EXERCISE: Which lines hold the word "scene"? Copy each one.

● ● ● ●

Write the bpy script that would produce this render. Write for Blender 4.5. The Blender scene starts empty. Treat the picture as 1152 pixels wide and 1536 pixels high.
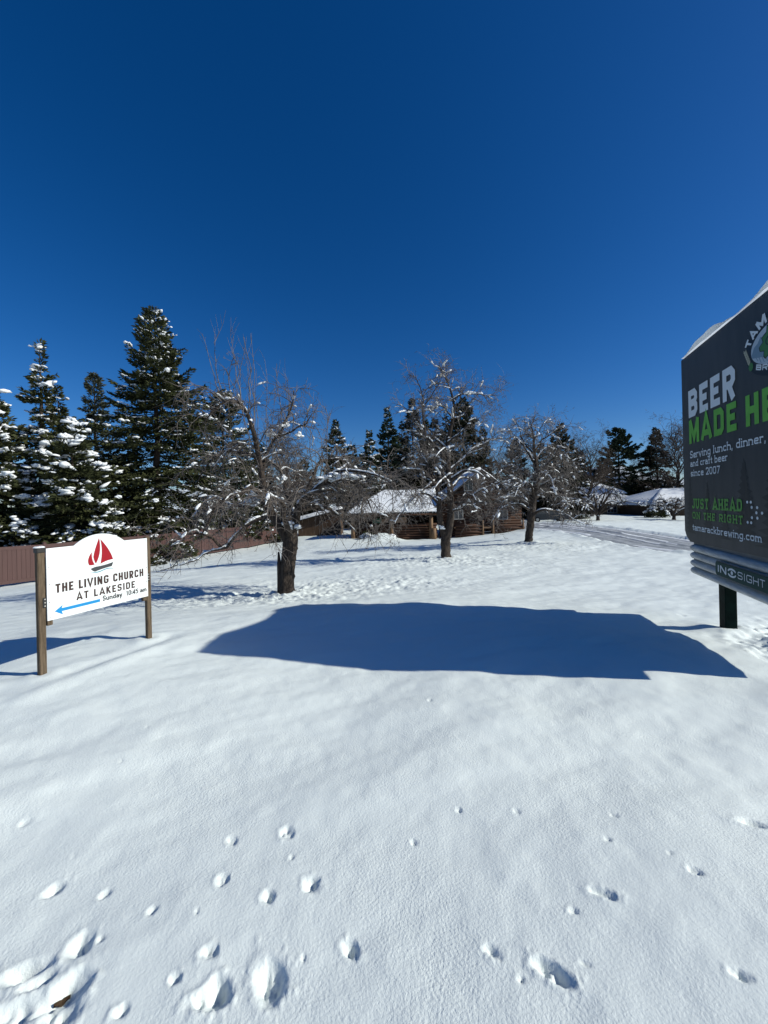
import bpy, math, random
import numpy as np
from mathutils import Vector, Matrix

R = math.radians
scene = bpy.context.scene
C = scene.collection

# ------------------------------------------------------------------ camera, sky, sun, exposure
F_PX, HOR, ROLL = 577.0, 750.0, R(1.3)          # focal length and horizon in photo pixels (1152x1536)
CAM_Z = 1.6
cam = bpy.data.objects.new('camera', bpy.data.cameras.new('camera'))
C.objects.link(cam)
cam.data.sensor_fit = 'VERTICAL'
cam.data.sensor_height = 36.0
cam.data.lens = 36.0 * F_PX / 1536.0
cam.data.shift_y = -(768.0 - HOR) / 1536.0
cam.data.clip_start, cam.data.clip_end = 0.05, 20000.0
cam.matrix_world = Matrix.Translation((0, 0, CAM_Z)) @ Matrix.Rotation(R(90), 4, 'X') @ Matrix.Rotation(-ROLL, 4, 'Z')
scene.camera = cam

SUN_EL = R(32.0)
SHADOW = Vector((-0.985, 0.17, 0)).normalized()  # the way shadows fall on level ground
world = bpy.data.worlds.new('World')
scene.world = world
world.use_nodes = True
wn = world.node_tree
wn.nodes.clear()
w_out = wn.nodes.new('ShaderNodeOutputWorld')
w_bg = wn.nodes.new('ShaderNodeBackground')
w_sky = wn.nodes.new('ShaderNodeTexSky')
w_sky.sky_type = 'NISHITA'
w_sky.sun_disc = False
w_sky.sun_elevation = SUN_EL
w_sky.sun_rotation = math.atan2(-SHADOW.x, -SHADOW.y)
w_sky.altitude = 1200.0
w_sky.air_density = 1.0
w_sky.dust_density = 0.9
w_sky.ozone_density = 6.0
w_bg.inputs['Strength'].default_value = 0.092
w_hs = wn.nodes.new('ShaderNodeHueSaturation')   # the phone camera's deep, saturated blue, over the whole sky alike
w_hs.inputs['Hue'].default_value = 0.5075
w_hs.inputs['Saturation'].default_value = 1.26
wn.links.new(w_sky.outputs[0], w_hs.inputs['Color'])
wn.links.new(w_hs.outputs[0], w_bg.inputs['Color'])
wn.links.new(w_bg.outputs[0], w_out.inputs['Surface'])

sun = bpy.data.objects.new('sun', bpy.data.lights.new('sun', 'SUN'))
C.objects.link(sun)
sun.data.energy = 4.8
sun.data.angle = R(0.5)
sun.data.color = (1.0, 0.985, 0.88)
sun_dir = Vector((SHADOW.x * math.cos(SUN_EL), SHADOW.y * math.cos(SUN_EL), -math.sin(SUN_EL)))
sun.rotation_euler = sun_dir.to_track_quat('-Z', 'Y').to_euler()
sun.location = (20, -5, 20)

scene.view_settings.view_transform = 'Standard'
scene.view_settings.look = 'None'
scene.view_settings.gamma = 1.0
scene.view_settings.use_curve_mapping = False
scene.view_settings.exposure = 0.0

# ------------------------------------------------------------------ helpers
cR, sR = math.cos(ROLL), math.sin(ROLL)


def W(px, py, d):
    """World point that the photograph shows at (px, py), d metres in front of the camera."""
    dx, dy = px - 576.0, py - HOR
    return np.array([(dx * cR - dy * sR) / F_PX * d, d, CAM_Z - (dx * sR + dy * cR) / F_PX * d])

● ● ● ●

OUTPUT BELOW:
Write the bpy script that would produce this render. Write for Blender 4.5. The Blender scene starts empty. Treat the picture as 1152 pixels wide and 1536 pixels high.
scene = bpy.context.scene
C = scene.collection
scene.camera = cam
scene.world = world
scene.view_settings.view_transform = 'Standard'
scene.view_settings.look = 'None'
scene.view_settings.gamma = 1.0
scene.view_settings.use_curve_mapping = False
scene.view_settings.exposure = 0.0